- _Your instructions_:
Collect each line holding the string "picture".

- _Records for this exercise_:
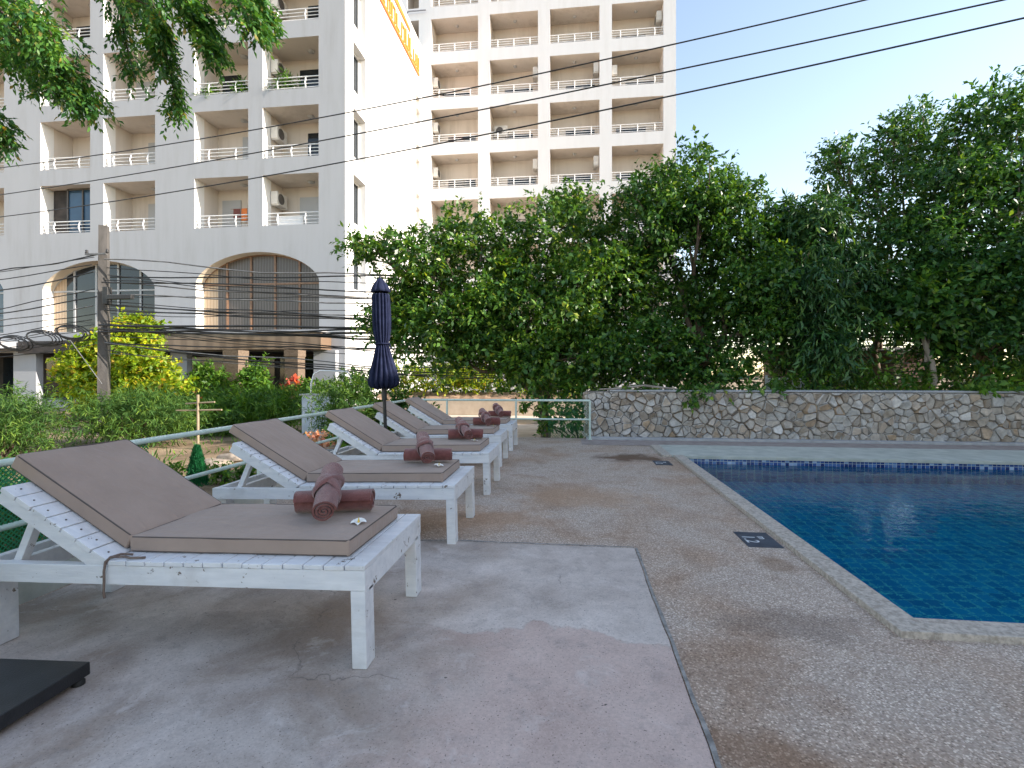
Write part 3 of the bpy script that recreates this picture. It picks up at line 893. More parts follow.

* * *

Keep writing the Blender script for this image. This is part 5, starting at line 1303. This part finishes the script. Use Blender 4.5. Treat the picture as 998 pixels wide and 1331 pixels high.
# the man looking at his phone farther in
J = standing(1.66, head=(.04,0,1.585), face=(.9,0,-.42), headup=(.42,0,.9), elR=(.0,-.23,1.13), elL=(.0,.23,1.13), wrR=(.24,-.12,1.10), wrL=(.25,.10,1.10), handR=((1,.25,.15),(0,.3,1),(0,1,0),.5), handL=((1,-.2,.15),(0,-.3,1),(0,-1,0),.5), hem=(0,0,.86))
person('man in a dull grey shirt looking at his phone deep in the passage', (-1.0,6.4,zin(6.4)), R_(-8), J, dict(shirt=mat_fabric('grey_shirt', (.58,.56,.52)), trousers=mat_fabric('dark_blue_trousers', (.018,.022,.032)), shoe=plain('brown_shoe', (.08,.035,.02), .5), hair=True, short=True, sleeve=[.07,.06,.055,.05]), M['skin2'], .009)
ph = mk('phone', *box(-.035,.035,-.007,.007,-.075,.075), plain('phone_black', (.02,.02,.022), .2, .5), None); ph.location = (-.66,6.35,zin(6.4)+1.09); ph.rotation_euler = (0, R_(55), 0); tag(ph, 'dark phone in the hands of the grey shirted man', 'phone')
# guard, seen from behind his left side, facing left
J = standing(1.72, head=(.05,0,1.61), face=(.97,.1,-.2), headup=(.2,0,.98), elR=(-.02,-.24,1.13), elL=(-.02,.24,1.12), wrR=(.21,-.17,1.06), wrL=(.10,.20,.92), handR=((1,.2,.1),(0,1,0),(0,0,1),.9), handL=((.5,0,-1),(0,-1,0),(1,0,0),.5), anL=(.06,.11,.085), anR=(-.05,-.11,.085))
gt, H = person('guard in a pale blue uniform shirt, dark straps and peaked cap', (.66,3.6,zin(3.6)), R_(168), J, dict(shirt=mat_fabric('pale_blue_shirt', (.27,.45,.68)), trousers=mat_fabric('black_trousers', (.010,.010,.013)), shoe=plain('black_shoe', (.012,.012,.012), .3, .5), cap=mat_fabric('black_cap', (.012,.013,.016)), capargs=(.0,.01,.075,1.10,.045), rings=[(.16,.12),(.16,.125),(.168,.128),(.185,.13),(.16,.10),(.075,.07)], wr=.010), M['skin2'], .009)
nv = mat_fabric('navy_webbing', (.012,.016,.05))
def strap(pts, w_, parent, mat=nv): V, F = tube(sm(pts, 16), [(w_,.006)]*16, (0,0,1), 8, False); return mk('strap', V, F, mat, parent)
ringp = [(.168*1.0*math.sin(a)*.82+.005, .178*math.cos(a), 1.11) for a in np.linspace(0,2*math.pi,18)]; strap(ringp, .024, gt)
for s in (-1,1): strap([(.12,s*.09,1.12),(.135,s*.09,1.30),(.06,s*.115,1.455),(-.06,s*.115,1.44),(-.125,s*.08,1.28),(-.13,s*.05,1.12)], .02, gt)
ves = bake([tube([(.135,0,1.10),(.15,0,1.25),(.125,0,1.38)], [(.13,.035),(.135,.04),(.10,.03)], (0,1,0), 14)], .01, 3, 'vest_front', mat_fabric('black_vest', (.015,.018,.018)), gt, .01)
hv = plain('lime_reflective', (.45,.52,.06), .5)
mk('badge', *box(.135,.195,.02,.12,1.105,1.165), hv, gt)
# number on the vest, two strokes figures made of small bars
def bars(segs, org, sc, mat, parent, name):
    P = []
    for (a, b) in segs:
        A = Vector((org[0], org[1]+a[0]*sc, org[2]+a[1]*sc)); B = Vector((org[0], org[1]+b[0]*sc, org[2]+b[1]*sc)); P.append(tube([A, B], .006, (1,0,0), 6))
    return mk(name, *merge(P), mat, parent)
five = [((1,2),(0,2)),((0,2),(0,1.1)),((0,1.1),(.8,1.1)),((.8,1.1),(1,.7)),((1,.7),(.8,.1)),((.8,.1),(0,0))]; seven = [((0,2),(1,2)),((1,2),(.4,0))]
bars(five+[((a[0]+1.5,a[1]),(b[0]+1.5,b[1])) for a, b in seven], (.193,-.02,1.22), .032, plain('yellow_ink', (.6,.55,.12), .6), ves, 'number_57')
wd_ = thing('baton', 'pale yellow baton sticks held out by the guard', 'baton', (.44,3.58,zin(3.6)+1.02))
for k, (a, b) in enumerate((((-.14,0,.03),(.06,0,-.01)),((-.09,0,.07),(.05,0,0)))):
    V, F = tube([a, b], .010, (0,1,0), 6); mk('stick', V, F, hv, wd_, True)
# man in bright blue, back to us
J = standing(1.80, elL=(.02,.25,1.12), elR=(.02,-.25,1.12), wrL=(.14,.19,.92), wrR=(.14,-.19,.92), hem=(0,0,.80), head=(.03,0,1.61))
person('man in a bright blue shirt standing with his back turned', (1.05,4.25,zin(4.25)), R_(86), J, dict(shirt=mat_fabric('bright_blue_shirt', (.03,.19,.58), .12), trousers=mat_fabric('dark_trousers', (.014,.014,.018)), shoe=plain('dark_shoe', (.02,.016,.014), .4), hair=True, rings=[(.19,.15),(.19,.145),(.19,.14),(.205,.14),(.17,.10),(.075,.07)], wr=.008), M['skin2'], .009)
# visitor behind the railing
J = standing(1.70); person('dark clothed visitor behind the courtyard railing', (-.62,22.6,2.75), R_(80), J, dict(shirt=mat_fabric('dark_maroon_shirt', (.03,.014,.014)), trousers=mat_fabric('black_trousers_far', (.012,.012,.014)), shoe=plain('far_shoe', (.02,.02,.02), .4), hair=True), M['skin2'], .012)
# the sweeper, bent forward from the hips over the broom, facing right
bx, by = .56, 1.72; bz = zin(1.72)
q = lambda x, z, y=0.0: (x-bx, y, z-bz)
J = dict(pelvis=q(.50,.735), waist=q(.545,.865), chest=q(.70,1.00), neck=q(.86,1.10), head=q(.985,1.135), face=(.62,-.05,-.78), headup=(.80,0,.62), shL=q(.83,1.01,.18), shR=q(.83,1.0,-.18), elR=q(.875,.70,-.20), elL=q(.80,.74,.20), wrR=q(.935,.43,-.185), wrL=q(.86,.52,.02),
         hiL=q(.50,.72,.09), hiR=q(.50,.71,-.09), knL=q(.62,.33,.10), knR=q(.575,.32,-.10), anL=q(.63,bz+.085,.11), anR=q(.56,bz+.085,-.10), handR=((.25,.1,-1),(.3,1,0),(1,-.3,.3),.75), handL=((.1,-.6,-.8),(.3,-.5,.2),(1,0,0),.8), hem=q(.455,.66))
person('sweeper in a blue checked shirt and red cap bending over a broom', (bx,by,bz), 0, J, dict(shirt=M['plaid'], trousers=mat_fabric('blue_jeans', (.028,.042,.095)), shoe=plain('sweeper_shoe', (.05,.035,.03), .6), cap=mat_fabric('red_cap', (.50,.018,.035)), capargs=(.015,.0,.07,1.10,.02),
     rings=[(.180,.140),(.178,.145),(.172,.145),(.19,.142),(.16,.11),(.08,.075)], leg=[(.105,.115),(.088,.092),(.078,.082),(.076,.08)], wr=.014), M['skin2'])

- _Response below_:
Write part 3 of the bpy script that recreates this picture. It picks up at line 893. More parts follow.
Keep writing the Blender script for this image. This is part 5, starting at line 1303. This part finishes the script. Use Blender 4.5. Treat the picture as 998 pixels wide and 1331 pixels high.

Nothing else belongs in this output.